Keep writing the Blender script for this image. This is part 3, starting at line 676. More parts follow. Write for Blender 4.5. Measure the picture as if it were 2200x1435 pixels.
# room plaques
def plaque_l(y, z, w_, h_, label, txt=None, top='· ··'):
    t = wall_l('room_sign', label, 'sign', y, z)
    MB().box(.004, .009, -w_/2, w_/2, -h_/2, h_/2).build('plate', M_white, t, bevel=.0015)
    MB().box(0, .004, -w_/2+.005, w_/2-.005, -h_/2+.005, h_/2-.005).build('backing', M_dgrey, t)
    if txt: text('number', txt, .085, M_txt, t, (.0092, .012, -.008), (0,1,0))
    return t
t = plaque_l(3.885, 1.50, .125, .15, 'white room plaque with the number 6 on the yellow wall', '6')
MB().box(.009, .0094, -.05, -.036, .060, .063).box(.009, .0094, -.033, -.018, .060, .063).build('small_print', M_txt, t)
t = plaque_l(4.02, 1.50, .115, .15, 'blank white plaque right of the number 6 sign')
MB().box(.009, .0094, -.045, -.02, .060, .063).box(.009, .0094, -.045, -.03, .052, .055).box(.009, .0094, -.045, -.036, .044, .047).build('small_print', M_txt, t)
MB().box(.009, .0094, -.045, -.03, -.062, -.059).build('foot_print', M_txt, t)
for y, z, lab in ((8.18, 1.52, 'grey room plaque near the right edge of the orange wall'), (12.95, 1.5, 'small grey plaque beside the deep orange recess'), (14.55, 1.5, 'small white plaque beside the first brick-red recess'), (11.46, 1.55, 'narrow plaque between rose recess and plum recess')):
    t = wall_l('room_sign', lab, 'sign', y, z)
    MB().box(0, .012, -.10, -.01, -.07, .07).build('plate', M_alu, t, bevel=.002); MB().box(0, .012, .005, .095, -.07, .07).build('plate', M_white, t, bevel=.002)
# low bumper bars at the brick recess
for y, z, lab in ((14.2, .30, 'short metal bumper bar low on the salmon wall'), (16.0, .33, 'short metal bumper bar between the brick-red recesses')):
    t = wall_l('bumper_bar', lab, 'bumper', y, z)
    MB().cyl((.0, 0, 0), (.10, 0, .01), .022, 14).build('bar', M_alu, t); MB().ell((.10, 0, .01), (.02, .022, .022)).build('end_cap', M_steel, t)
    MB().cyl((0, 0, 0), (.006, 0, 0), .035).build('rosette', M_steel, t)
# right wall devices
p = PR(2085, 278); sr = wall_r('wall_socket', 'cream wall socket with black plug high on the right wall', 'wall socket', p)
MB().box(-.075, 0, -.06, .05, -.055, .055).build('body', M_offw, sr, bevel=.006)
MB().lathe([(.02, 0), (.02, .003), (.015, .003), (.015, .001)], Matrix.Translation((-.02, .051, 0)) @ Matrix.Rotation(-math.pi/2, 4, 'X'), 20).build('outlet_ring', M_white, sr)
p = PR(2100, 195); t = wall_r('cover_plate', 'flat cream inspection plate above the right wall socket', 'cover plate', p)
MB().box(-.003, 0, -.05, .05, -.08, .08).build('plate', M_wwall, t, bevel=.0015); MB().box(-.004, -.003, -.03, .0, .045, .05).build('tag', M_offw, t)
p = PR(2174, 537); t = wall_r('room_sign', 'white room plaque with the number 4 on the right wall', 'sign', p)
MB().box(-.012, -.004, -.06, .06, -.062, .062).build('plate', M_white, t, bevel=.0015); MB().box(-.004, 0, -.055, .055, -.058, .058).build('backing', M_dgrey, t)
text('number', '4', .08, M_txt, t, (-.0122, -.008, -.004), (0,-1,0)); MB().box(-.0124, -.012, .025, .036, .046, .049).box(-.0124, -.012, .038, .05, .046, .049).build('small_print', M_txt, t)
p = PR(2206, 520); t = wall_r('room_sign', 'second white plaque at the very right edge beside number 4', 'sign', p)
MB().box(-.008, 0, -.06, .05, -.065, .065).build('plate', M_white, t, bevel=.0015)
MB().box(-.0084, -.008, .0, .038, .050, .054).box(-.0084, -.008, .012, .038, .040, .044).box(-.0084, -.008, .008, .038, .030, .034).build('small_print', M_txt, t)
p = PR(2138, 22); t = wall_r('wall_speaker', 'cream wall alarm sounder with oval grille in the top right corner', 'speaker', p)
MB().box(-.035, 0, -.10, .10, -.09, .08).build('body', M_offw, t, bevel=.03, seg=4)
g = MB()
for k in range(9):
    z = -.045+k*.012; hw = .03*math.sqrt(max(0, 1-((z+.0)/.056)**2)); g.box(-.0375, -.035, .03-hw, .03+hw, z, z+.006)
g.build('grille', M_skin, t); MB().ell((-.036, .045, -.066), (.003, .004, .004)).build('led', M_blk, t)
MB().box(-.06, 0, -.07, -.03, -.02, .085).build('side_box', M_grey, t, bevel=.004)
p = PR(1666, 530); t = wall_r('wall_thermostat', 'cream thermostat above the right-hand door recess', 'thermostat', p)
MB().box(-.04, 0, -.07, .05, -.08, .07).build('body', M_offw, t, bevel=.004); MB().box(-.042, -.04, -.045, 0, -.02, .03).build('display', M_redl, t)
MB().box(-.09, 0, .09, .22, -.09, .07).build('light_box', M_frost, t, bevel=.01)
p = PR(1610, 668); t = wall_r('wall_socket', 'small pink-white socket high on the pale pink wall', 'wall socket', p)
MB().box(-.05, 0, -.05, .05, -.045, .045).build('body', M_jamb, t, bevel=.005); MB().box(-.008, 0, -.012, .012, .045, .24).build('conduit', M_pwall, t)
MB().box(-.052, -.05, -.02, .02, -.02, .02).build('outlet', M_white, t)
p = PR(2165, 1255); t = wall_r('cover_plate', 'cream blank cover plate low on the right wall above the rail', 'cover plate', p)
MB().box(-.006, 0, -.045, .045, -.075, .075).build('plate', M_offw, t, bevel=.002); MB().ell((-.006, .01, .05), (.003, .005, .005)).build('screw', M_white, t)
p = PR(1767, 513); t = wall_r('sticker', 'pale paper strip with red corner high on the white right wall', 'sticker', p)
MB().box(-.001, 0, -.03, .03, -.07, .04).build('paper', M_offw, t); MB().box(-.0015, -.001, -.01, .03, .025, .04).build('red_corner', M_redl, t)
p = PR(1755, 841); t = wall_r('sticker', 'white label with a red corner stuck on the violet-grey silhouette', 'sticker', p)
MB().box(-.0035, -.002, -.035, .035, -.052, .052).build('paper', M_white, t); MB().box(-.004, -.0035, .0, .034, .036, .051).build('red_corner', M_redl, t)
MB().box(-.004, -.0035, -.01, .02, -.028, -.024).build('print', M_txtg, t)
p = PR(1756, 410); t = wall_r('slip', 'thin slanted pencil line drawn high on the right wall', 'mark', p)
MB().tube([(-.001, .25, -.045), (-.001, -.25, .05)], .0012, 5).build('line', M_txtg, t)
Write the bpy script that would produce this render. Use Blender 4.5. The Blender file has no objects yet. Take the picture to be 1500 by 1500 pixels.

----------------

* To be done *
Look over the records above and copy each line that includes the string "Blender".

* Solution to the problem *
Keep writing the Blender script for this image. This is part 3, starting at line 676. More parts follow. Write for Blender 4.5. Measure the picture as if it were 2200x1435 pixels.
Write the bpy script that would produce this render. Use Blender 4.5. The Blender file has no objects yet. Take the picture to be 1500 by 1500 pixels.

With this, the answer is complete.